Later, we had a few phone conversations and I sent him photographs of my mom and myself as children. I tried hard to just answer his questions and not to impose on him my idea of what the illustrations should look like. He did an incredible amount of research on his own and it shows – the illustrations are filled with details that are accurate to the places and time periods in the story. And the range of emotions that he was able to convey through the characters’ expressions! I am just in awe of his ability and what he was able to achieve in the illustrations.  

We are seeing an uptick in violence and hate crimes toward the Asian-American community right now, as well as an increase in advocacy and awareness. How do you hope ‘Watercress’ can be a part of the cultural shift toward empathy and embracing our diversity as a nation? 

I hope that WATERCRESS shows the humanity of Asian Americans and their experiences as immigrants and the descendants of immigrants. By showing an Asian American family that is not “crazy rich” or part of the “model minority,” I hope the story fosters empathy for and helps create connections between Asian Americans.
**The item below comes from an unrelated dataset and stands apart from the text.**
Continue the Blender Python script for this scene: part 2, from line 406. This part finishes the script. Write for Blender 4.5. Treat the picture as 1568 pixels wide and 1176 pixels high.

After the book was released, readers from all backgrounds have begun chiming in on social media with their own stories of foraging. I love that the book has become a conduit between Asian Americans and others to see that they have shared experiences and are not so different from one another.  

As an author, why is storytelling a powerful force in our world today? 

I truly believe that the right story at the right time can transform lives. Stories allow the reader to absorb a message in a way that is often more appealing than simply being told it by another person. We pride ourselves on our independence, which can make us resentful and resistant when we feel we are being told what to do or think. Stories, on the other hand, can open a door into another world and beckon us to see from another perspective, almost without us realizing it.